In the 18 - 19th century, access to French cookery books led to Russian cooking becoming richer. At the same time, however, the Russian upper classes also felt under constant pressure to “Frenchify” their-own cooking, the court and aristocracy mainly employing French chefs to produce elaborate dishes, replete with butter and cream. Antonin Careme, as cook to Alexander I, began a task that was continued by four generations of foreign chefs up to the Russian Revolution in 1917

Generally, however, there was always opposition to this outside influence, and patriotic palates preferred the traditional breads, grains and soups. One such example is borshch, the famous vegetable soup, originated in Ukraina.
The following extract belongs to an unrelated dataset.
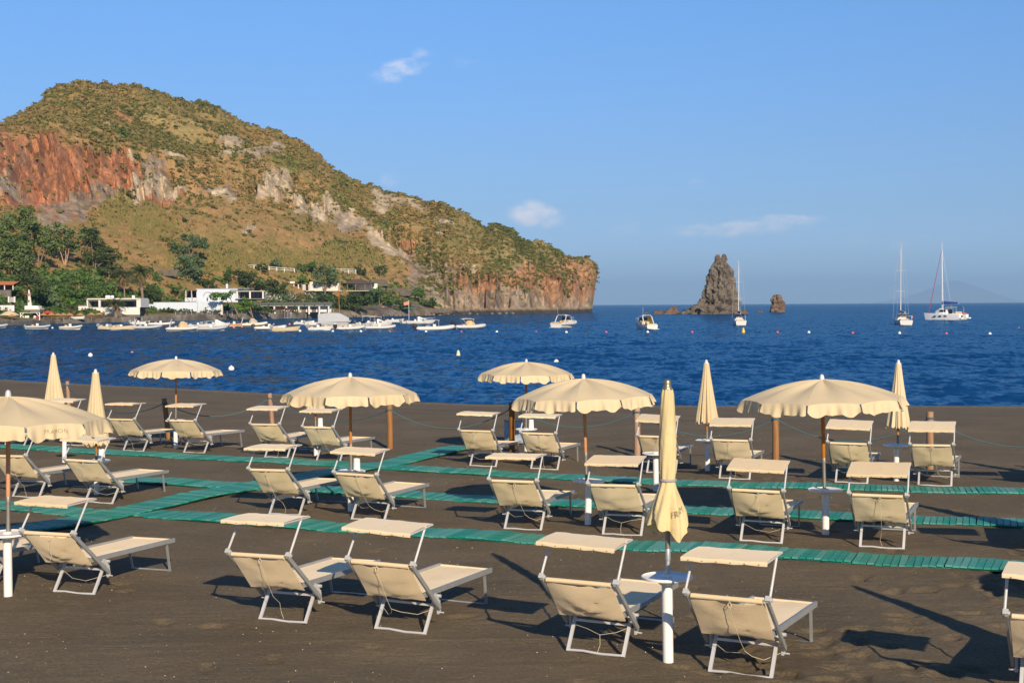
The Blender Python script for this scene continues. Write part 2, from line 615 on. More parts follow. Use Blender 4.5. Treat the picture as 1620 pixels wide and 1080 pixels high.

By contrast the Russian cold table, originally borrowed from Scandinavia and Baltic regions during the reign of the Peter I, has been wholly incorporated into Russian national cuisine as a first course. Appetizers (zakuski) which are washed down with ice-cold vodka, deserve their fame.

Soviet cuisine, a common cuisine of USSR, was formed by integration of various national cuisines. It is characterized by a limited number of ingredients and simplified cooking.